Me: My dad. But don’t say that to him.
F: Why not?
Me: He gets really mad.
[spelling bee]
Your word is “redacted”
can you use it in a sentence?
The ██ ████ is █████ ████ and ██ ████.
What did this chicken ever do to them?? 😂😂😂
Watching golf, and every ovation is a standing ovation.
when your baby starts crawling on the ceiling how do you get it down
Nah, you don’t give me anxiety. not like when someone hands me money and the bills are facing different directions
Me: I was watching Sixth Sense when my house got burgled
Cop: Ok tell me everything that happened
[10 mins later]
Cop: holy shit he was dead the whole time?!
[bear approaches]
friend: make yourself look big!
me: YOURSELF
Just heard the UPS guy drop packages on my porch and say “there you go” to my dogs so that’s why they always think my packages are for them
If a drunk falls in the woods and no one is there to hear him, why did I go camping?
Judge: Have you any words before I pronounce sentence?
Me: Yes. Could you also pronounce Worcestershire?
he chose this
Well well well, if it isn’t the bridge I said I’d burn when I came to it…
[in bed]
Him: What are you thinking?
Me: (blushing) I don’t wanna say
Him: You can tell me
Me: I wish I knew more about campaign finance law
Winning an argument on Twitter is the same as being rich in Monopoly.

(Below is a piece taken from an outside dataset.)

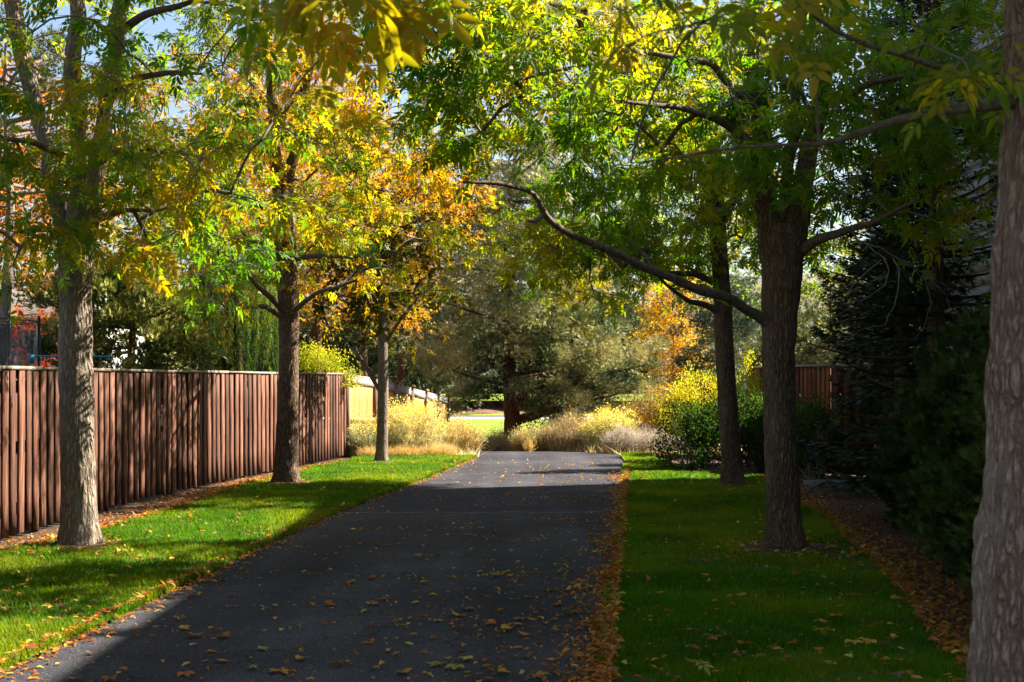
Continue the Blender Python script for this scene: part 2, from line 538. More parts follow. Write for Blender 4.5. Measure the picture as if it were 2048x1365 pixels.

Jewelry stores should just be like: Whether you’re trying to be nice or trying to get laid- we got you covered.
[family game night]
Me: do u understand now, grandma? U understand the rules now?
Mum [tappin my shoulder]: she gets it. Loosen the headlock
If you don’t count the six chocolate chip cookies or the two dead bodies, my diet’s going pretty well today.
i don’t feel like cooking, but i’m too exhausted to say thank you 53 times at a restaurant.